For those around me it was a good call. True Roman Stoicism for the good of the community and all that. There is a reason after all that they call it "suffering for one's art" and it is pretty obvious that great artists that could truly be brave for art or scientists (those monomaniacs of discovery) always had someone supporting them or no ties at all. But if you are the support - parent, breadwinner, wife - your art is best something to be dabbled with, shown proudly by offspring or spouse when visitors come to call. Art for Art's sake as long as it causes no one else any inconvenience.

And I believed that so completely that I didn't even realize I wasn't putting things together, I was breaking them apart. Or maybe breaking me apart.

So now - when I checked the recent damage of self and current competencies - all of the ways I used to take inventory and maintain and repair had failed. Not because they were bad systems, but because I had used them up. They were finite measures meant for specific or surface damage. They worked bravely and well for over a decade. They are simply the wrong tools. There to fix- like love, not to upset and destroy and recreate - like passion.

That's not enough. Love does not conquer all, it cannot heal by itself and sometimes you can't fix things unless you break them a bit first. Maybe I needed to break them alot.

And so with a long hard look at what was broken, I stood on a crossroad with a different devil on every choice. I blinked instead, and refused the road alone. I invited the devils to follow me but I needed to go back. Or down. Everything that was wrong - all the pieces damaged, and battered and missing - I thought I had learned them in other places, through life or jobs or school or relationships and simple survival. That was the mistake. I had learned them all in theater.

All of them. Every last one.

Dammit.

Now I'm awake. The question is what am I going to do about it?

There are four devils following me to school. Dionysus is laughing behind them because they don't realize they're pulling the chariot. I'm hoping that Minerva is travelling with him.

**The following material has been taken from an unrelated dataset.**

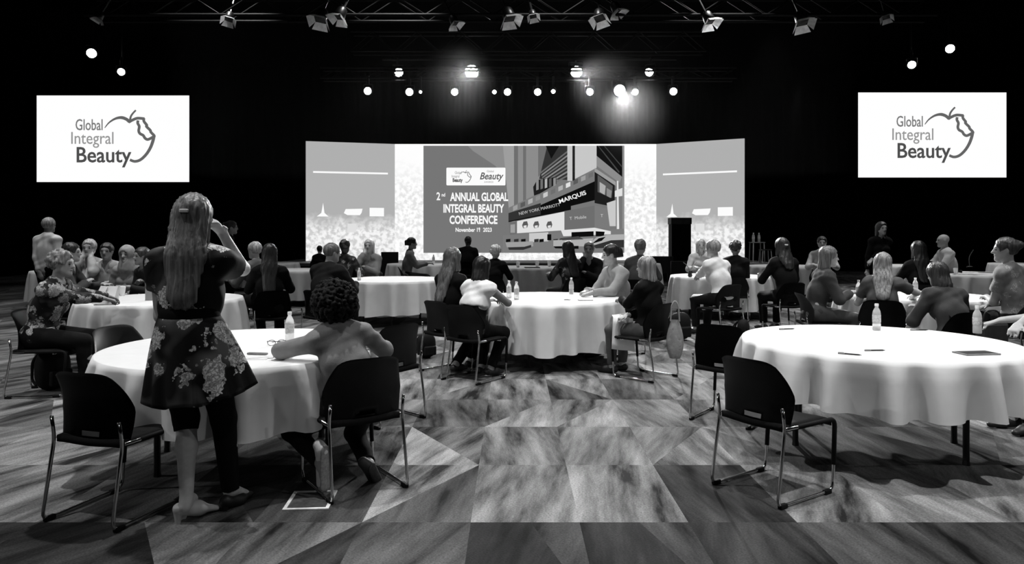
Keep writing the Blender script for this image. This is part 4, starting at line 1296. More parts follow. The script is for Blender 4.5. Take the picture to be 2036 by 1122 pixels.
table(*T3, 0.20, 5, 'at mid floor with three bottles', 40)
table(*T4, 0.24, 11, 'left of centre with white cards on it', 10)
table(*T5, 0.20, 14, 'beyond the curly-haired woman', 70)
table(*T6, 0.17, 17, 'where the person in the white shirt sits', 33)
table(*T7, 0.10, 19, 'before the right stage panel', 15)
table(*T12, 0.24, 23, 'beside the woman with the dark bob', 80)
table(-4.9, 15.8, 0.12, 29, 'behind the woman with long black hair', 5)
table(0.35, 17.3, 0.12, 31, 'nearest the centre of the stage', 25)
table(-2.5, 19.3, 0.12, 37, 'beside the woman in profile below the stage', 45)
table(-9.6, 15.6, 0.12, 41, 'behind the group on the far left', 65)
table(9.3, 14.3, 0.12, 43, 'strewn with papers on the far right', 52)
table(10.4, 18.2, 0.12, 47, 'at the far right back beside the bald man', 12)
table(-7.0, 20.0, 0.12, 53, 'at the very back left', 12)
table(14.2, 19.4, 0.12, 59, 'furthest right at the back of the hall', 12)
table(3.2, 19.6, 0.12, 61, 'at the back right of the stage centre', 12)

# ------------------------------------------------------------------ empty chairs in the foreground
def seat_chair(x, y, a, label, **k): return chair(x, y, a, label, **k)
chair(-2.15, 3.88, 17, 'empty black chair in the left foreground, back towards the viewer')
chair(-2.88, 5.42, 108, 'empty black chair at the left edge of the left foreground table')
chair(-1.07, 5.80, -48, 'empty black chair behind the curly-haired woman')
chair(1.565, 4.20, 57, 'empty black chair in the right foreground beside the white cloth')
chair(1.80, 5.80, 38, 'empty black chair behind the right foreground chair')

# ------------------------------------------------------------------ people
def seated(px, d, a, label, clabel, ca=None, **k):
    x, y = X(px, d), d
    ca = a if ca is None else ca
    chair(x, y, ca, clabel)
    return person(label, (x, y), a, 'sit', **k)

FLORAL_DRESS = floral_mat('floral_dress_print', 0.005, 0.7, 7.0, 0.40, 0.50)
FLORAL_BLOUSE = floral_mat('floral_blouse_print', 0.010, 0.5, 10.0, 0.22, 0.5)
FLORAL_TOP = floral_mat('pale_floral_top_print', 0.22, 0.5, 14.0, 0.45, 0.45)
FLORAL_DARK = floral_mat('dark_spotted_print', 0.008, 0.3, 12.0, 0.6, 0.34)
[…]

We'll try not burn or break too much.

****

Passion - Date: 13th century

1 often capitalized a : the sufferings of Christ between the night of the Last Supper and his death b : an oratorio based on a gospel narrative of the Passion
2 obsolete : suffering
3 : the state or capacity of being acted on by external agents or forces
4 a(1) : emotion (2) plural : the emotions as distinguished from reason b : intense, driving, or overmastering feeling or conviction c : an outbreak of anger
5 a : ardent affection : love b : a strong liking or desire for or devotion to some activity, object, or concept c : sexual desire d : an object of desire or deep interest

passion applies to an emotion that is deeply stirring or ungovernable passions.

Thursday, June 17, 2010

Villanelle for a Melancholy Robot



Hmmn. My Creative Writing book told me that no one writes Villanelles anymore. Apparently, being told that means I want to prove My Creative Writing book wrong, really, really badly.

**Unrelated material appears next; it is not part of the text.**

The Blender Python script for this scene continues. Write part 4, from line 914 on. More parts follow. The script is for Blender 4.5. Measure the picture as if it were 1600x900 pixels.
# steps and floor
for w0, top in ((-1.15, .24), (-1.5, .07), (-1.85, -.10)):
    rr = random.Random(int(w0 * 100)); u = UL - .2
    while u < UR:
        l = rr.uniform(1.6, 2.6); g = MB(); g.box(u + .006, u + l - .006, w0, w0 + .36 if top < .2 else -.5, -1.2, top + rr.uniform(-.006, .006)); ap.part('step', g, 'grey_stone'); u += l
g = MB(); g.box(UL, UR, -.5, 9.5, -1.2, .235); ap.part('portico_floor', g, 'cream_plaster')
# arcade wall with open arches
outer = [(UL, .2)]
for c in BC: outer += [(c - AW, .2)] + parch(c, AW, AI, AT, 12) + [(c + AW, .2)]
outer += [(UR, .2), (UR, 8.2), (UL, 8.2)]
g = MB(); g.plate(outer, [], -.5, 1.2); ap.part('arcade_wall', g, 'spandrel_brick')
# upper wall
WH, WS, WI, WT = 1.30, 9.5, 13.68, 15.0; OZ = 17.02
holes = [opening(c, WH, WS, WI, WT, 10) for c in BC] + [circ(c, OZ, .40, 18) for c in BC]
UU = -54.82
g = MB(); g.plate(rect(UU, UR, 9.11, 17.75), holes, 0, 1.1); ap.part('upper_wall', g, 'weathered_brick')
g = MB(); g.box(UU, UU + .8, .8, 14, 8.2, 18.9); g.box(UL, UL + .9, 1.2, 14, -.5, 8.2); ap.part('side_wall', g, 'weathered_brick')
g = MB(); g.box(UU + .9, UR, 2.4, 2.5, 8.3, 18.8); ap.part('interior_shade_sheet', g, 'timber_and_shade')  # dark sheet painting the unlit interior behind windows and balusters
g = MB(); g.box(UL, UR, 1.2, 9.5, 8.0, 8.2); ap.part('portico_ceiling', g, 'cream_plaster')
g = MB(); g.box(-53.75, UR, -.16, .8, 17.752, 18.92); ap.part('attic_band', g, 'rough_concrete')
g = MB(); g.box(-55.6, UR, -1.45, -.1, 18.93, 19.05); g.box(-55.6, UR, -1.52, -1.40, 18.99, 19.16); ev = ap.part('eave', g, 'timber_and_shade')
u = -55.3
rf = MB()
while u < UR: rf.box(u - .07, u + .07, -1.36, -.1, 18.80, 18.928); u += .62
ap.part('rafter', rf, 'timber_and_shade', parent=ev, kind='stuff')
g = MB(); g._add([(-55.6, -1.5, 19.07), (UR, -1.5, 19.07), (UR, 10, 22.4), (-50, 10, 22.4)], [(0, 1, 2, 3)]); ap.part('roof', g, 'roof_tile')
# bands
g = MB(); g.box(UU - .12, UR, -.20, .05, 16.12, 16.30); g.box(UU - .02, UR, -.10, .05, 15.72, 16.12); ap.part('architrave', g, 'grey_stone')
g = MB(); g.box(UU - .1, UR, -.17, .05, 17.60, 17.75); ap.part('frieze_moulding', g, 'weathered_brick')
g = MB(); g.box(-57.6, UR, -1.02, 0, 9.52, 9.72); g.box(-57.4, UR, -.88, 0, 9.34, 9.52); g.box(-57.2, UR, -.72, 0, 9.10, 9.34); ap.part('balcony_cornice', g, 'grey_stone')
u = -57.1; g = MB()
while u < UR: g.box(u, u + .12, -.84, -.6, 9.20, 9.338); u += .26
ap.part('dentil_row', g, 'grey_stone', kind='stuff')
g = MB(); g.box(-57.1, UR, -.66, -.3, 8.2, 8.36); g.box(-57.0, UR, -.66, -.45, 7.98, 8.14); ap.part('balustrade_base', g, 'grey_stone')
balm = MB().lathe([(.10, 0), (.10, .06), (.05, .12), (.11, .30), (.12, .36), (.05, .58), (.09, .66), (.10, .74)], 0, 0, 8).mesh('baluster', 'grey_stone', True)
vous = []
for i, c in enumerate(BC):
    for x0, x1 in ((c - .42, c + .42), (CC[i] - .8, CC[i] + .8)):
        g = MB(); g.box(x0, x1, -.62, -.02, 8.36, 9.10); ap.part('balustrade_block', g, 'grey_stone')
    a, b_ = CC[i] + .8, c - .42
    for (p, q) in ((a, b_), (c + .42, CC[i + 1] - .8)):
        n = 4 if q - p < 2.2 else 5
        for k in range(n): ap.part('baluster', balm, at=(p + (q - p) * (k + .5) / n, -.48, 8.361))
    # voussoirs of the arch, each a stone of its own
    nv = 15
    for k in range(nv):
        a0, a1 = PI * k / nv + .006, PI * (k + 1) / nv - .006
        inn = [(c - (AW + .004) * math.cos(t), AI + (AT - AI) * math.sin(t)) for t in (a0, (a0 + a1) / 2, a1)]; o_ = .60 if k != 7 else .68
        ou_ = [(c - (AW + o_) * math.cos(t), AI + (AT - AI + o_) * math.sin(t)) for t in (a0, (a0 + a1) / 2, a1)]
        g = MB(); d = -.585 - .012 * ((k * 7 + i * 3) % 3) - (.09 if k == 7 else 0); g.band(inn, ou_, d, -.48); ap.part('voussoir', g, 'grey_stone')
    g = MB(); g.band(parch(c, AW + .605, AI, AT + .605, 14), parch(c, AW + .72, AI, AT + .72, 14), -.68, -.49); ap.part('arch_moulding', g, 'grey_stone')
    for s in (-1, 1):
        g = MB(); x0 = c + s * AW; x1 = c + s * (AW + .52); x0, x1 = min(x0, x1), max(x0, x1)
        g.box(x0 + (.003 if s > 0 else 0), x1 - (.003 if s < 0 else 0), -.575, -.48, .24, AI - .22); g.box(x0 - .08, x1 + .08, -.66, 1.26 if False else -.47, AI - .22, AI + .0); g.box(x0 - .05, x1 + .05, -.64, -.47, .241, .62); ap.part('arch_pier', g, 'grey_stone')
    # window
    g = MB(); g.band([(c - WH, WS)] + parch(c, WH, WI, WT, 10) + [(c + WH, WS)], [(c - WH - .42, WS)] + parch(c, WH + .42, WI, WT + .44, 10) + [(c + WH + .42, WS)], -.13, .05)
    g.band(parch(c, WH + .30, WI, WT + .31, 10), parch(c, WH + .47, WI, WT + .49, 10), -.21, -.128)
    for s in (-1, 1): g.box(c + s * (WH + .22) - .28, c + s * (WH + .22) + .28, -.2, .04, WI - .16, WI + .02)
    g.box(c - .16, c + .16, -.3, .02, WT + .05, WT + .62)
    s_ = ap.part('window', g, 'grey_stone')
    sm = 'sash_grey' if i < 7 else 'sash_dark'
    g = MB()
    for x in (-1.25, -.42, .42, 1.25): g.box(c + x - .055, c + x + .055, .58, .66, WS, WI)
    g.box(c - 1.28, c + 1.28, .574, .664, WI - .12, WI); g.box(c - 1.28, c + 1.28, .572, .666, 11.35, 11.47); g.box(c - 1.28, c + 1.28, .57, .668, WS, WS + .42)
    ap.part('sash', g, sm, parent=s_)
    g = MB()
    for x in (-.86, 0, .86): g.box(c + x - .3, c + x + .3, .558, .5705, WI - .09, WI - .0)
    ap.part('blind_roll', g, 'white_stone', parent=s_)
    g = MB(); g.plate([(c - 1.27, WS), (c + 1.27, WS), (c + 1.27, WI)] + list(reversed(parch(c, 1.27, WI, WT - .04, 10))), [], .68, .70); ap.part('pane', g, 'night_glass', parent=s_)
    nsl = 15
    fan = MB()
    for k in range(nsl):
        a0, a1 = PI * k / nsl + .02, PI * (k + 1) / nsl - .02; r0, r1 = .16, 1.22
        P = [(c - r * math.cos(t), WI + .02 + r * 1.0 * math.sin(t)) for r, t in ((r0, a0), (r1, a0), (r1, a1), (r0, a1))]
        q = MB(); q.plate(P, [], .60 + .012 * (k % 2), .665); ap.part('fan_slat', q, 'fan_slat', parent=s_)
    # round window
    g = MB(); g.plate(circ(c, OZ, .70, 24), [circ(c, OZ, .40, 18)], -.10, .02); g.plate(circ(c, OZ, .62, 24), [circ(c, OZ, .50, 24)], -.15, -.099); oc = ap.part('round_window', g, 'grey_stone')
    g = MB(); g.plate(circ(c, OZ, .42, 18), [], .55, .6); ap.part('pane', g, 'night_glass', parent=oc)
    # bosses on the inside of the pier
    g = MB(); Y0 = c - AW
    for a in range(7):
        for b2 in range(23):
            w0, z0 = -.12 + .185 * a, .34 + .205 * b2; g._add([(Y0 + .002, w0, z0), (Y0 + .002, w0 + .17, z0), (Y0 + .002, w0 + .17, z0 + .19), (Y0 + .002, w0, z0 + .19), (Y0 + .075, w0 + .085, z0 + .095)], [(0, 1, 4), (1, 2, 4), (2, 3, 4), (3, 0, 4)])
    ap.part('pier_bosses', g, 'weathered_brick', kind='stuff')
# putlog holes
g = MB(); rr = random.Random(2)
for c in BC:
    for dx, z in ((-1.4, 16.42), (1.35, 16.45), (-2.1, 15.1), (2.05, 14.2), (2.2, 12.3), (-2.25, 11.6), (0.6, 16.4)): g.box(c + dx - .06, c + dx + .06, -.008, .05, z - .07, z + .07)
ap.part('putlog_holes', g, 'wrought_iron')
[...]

Villanelle for a Melancholy Robot

by Adrienne Reynolds


Bright Monitors once flickered here; darkened now from sight

Electric lights once envied day, each an empty husk

I can see by Infrared O! how I hate the night


Old code on black screens, glowing blue, byte begetting byte

Rodents build with nested wires, emitting nano musk

Bright Monitors once flickered here, darkened now from sight


I endure with patience vile and anger at this slight

Depressing all mammalian things, so do declare me brusque

I can see by Infrared O! how I hate the night


No rest, recall, surcease, or sleep, alleviates my plight

Electric sheep are whizzing past, their starting gun is dusk

Bright Monitors once flickered here, darkened now from sight


Stealth offspring of Starfish Prime permeate the endless blight

Radiant electrons glow and gambol, gyre and flux

I can see by Infrared O! how I hate the night


Disembodied lullabots transmit fruitlessly “Sleep tight”

Awake I wait, with planet brain, and one eight-track tape of “Tusk”

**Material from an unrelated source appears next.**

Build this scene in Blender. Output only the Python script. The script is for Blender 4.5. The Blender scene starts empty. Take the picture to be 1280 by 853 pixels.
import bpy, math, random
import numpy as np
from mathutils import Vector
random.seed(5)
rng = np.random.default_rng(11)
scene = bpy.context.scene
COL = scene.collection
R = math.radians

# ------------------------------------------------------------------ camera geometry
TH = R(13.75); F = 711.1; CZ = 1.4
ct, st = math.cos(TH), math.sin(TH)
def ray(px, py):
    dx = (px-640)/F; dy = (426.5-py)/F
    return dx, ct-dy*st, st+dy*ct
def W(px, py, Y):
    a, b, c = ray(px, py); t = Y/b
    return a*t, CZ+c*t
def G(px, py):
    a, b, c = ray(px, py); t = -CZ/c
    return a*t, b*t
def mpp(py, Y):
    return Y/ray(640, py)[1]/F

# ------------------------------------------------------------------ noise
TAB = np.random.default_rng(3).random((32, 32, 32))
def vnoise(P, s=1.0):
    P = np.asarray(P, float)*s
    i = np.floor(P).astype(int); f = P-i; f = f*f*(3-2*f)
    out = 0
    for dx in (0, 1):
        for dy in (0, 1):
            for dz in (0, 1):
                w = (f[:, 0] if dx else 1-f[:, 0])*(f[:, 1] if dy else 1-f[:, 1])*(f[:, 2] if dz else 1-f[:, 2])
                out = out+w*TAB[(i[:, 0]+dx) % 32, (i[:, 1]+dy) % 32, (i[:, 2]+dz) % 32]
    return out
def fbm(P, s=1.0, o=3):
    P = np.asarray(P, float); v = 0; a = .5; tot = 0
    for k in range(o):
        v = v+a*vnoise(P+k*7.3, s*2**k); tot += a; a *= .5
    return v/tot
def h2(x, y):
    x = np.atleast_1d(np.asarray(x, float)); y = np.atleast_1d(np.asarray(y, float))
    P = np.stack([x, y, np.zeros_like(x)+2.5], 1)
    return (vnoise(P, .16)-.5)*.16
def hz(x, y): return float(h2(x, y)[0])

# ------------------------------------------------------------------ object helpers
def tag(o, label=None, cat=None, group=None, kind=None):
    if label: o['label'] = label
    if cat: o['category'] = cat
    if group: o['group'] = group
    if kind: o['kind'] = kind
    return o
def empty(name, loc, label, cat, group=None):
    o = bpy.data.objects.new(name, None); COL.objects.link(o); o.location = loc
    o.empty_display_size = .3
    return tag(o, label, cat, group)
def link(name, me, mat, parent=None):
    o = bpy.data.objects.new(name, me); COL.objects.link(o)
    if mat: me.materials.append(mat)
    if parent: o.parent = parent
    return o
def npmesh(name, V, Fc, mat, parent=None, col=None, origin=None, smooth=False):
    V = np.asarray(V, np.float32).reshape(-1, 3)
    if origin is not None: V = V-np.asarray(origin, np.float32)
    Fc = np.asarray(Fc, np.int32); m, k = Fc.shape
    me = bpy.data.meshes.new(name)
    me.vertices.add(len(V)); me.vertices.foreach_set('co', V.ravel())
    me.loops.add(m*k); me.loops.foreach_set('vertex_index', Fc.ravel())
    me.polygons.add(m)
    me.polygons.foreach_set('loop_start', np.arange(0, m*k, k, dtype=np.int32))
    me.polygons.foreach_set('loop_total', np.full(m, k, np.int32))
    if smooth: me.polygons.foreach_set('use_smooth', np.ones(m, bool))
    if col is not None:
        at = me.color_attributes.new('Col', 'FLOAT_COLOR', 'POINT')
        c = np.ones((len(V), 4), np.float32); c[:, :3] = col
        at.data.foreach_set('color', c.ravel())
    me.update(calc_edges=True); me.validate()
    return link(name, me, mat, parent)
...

Bright Monitors once flickered here, darkened now from sight

I can see by Infrared O! how I hate the night


Thursday, June 10, 2010

Now for something completely random

I have suddenly found myself a student again, in the formal sense. I have taken a big personal push out of my protected zone and enrolled in a creative writing class- this means creative writing assignments. I was asked to rewrite lyrics to an existing song. Oddly, I chose a song I did not particularly like.

The feedback in the class is limited - we may be in the stage where we are applauding because the bears can dance. Since I expect this to be buried soon under a real post I will share my dancing bear here. The original song is "Torn" arranged for Natalie Imbruglia - we were supposed to write something new to match it.

Mourn

I woke with stardust in my grasping hand

It burned cold

but I held on, and I was petrified

I saw grey, broken walls and cried


There’s nothing left to hang the banner now

The floors are bare, the ceiling’s gone

Even ghosts moved on

I’m still wandering through the halls

Nothing’s whole that’s left inside

The population’s lost or died

I keep going on


I will Stand

or Fall

I’m all out of faith

All I have is steel

And the stardust that I hold

while exposed to Fate

Illusionary change

I’ll make something real

The enemy’s within, I will see this victory forsworn


No, it’s not too late

I’ve already mourned


If I take the writings at their word

I reach the gate and find escape

And this song will be heard

The creeping dread won’t hold me now

I won’t despair

I don’t need luck

The way ‘s made clear

through cold stardust

I've seen so many things, it hurts so much


That’s all

I’m all out of faith

All I have is steel

I am cold, I am enraged

Deep in shadows by the floor

Step within my range

I’ll win something real

The enemy’s ahead and I will see his perfect plan is torn


He’s moved in too late

I’ve already mourned


Cold ashes where he used to lie

Stardust, steel

his blood runs dry


Now I am alone


I will Stand

Or Fall

I’m all out of faith

All I have is steel

And the stardust left I hold

calling back to Fate

Illusionary change

I’ll make something real

The enemy is gone, I have seen this victory is cold


No more need for faith

Doesn’t matter what I feel

I'm cold, I’m not ashamed

Burned and broken on the floor


You’re a little late

I’ve already mourned

Friday, June 4, 2010

Not dead. . . . I promise



But things are very, very complicated for me right now. I believe I am doing the right things.

I hope I am.

But I'm not sure I'm processing any of them.